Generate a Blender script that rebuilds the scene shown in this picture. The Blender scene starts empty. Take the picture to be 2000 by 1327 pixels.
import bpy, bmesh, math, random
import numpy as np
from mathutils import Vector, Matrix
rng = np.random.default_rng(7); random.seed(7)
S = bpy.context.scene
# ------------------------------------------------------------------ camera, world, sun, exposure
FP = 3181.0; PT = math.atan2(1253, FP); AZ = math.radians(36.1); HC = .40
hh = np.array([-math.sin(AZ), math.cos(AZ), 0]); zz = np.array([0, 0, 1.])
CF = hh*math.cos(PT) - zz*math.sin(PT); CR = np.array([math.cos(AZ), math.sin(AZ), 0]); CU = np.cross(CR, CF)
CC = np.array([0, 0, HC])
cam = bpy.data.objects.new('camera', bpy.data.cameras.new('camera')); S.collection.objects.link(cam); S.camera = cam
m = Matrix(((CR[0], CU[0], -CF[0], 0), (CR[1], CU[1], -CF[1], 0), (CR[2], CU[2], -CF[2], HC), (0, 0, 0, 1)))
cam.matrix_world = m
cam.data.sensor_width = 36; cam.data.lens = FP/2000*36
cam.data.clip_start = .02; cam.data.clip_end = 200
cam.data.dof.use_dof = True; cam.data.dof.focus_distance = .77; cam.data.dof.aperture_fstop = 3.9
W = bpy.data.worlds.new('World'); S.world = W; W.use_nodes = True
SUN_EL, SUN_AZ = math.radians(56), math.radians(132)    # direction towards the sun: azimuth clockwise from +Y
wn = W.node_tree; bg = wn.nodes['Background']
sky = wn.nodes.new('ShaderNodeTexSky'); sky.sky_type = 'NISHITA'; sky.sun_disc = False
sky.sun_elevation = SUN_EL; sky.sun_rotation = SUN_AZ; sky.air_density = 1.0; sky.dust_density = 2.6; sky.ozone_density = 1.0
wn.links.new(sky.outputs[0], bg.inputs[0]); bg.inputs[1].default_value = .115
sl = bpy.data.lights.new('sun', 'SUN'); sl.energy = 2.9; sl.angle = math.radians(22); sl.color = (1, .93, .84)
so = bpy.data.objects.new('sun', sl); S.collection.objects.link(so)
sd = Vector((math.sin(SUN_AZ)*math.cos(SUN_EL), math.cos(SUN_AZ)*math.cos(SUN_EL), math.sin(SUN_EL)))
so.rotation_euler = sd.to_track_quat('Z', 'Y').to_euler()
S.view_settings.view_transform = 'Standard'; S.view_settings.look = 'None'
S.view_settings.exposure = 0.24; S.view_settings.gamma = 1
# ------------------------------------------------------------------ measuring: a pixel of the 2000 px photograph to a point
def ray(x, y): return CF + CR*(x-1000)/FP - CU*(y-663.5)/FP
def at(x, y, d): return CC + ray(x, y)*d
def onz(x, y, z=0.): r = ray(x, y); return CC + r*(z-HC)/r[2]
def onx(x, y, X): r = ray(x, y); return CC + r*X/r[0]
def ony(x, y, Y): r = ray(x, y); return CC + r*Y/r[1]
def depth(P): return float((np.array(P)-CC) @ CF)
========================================
| Written problem |
Return every line exactly.

| Output |
Generate a Blender script that rebuilds the scene shown in this picture. The Blender scene starts empty. Take the picture to be 2000 by 1327 pixels.
import bpy, bmesh, math, random
import numpy as np
from mathutils import Vector, Matrix
rng = np.random.default_rng(7); random.seed(7)
S = bpy.context.scene
# ------------------------------------------------------------------ camera, world, sun, exposure
FP = 3181.0; PT = math.atan2(1253, FP); AZ = math.radians(36.1); HC = .40
hh = np.array([-math.sin(AZ), math.cos(AZ), 0]); zz = np.array([0, 0, 1.])
CF = hh*math.cos(PT) - zz*math.sin(PT); CR = np.array([math.cos(AZ), math.sin(AZ), 0]); CU = np.cross(CR, CF)
CC = np.array([0, 0, HC])
cam = bpy.data.objects.new('camera', bpy.data.cameras.new('camera')); S.collection.objects.link(cam); S.camera = cam
m = Matrix(((CR[0], CU[0], -CF[0], 0), (CR[1], CU[1], -CF[1], 0), (CR[2], CU[2], -CF[2], HC), (0, 0, 0, 1)))
cam.matrix_world = m
cam.data.sensor_width = 36; cam.data.lens = FP/2000*36
cam.data.clip_start = .02; cam.data.clip_end = 200
cam.data.dof.use_dof = True; cam.data.dof.focus_distance = .77; cam.data.dof.aperture_fstop = 3.9
W = bpy.data.worlds.new('World'); S.world = W; W.use_nodes = True
SUN_EL, SUN_AZ = math.radians(56), math.radians(132)    # direction towards the sun: azimuth clockwise from +Y
wn = W.node_tree; bg = wn.nodes['Background']
sky = wn.nodes.new('ShaderNodeTexSky'); sky.sky_type = 'NISHITA'; sky.sun_disc = False
sky.sun_elevation = SUN_EL; sky.sun_rotation = SUN_AZ; sky.air_density = 1.0; sky.dust_density = 2.6; sky.ozone_density = 1.0
wn.links.new(sky.outputs[0], bg.inputs[0]); bg.inputs[1].default_value = .115
sl = bpy.data.lights.new('sun', 'SUN'); sl.energy = 2.9; sl.angle = math.radians(22); sl.color = (1, .93, .84)
so = bpy.data.objects.new('sun', sl); S.collection.objects.link(so)
sd = Vector((math.sin(SUN_AZ)*math.cos(SUN_EL), math.cos(SUN_AZ)*math.cos(SUN_EL), math.sin(SUN_EL)))
so.rotation_euler = sd.to_track_quat('Z', 'Y').to_euler()
S.view_settings.view_transform = 'Standard'; S.view_settings.look = 'None'
S.view_settings.exposure = 0.24; S.view_settings.gamma = 1
# ------------------------------------------------------------------ measuring: a pixel of the 2000 px photograph to a point
def ray(x, y): return CF + CR*(x-1000)/FP - CU*(y-663.5)/FP
def at(x, y, d): return CC + ray(x, y)*d
def onz(x, y, z=0.): r = ray(x, y); return CC + r*(z-HC)/r[2]
def onx(x, y, X): r = ray(x, y); return CC + r*X/r[0]
def ony(x, y, Y): r = ray(x, y); return CC + r*Y/r[1]
def depth(P): return float((np.array(P)-CC) @ CF)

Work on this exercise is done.